For several years, Exxon Mobil Corp. offered service station dealers individual rebates based upon a dealer’s sales volume and hours of operation. Three Texas dealers, Dan Gill, Howard Granby, and Patrick Morrow (“the Dealers”), sued Exxon in the county court at law of Nueces County on behalf of all Exxon dealers in the nation, complaining that unbeknownst to them, Exxon added the cost of the rebate programs back into the wholesale price Exxon charged them for gasoline. The Dealers initially moved to certify a nationwide class, but after this Court’s decision in Compaq Computer Corp. v. Lapray, 135 S.W.3d 657 (Tex. 2004), they sought certification of only a statewide class, and plaintiffs’ counsel refiled the claims for all other Exxon dealers in the United States in federal court. The federal court rendered summary judgment for Exxon. Flagler Auto., Inc. v. Exxon Mobil Corp., 582 F. Supp. 2d 367 (E.D.N.Y. 2008). Meanwhile, the Texas trial court certified a class of all Texas dealers, and the court of appeals affirmed. 221 S.W.3d 841 (Tex. App.–Corpus Christi-Edinburg 2007). Because the lower courts did not correctly construe and apply our decision in Shell Oil Co. v. HRN, Inc., 144 S.W.3d 429, 434-436 (Tex. 2004), we reverse and remand the case to the trial court.

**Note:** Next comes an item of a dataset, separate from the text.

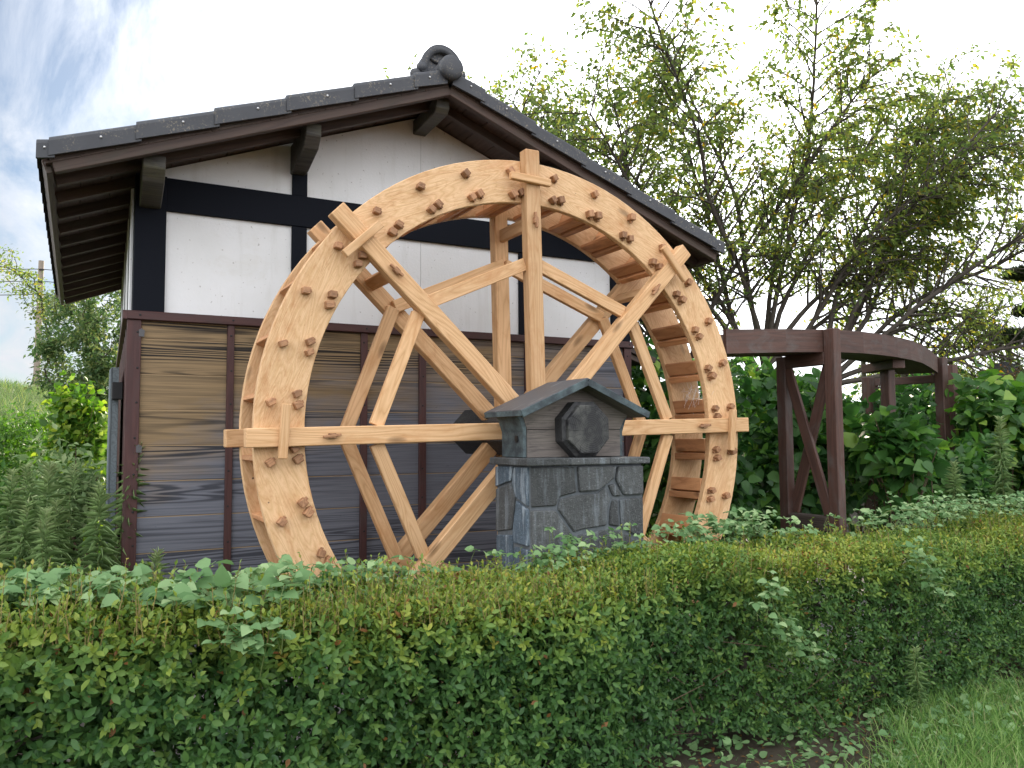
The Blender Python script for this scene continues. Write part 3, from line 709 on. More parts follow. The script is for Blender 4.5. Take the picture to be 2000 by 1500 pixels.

“Courts must perform a rigorous analysis before ruling on class certification to determine whether all prerequisites to certification have been met.” Sw. Ref. Co. v. Bernal, 22 S.W.3d 425, 435 (Tex. 2000) (citation and internal quotation marks omitted). In so doing, courts “may look beyond the pleadings.” Intratex Gas Co. v. Beeson, 22 S.W.3d 398, 404 (Tex. 2000). “Because class determinations generally involve considerations that are enmeshed in the factual and legal issues comprising the plaintiff’s cause of action, the trial court must be able to make a reasoned determination of the certification issues.” Id. (citation and internal quotation marks omitted). And while “[d]eciding the merits of the suit in order to determine . . . its maintainability as a class action is not appropriate,” Beeson, 22 S.W.3d at 404 (citations omitted), “the substantive law . . . must be taken into consideration in determining whether the purported class can meet the certification prerequisites under [Texas Rule of Civil Procedure] 42,” Union Pac. Res. Group, Inc. v. Hankins, 111 S.W.3d 69, 72-73 (Tex. 2003).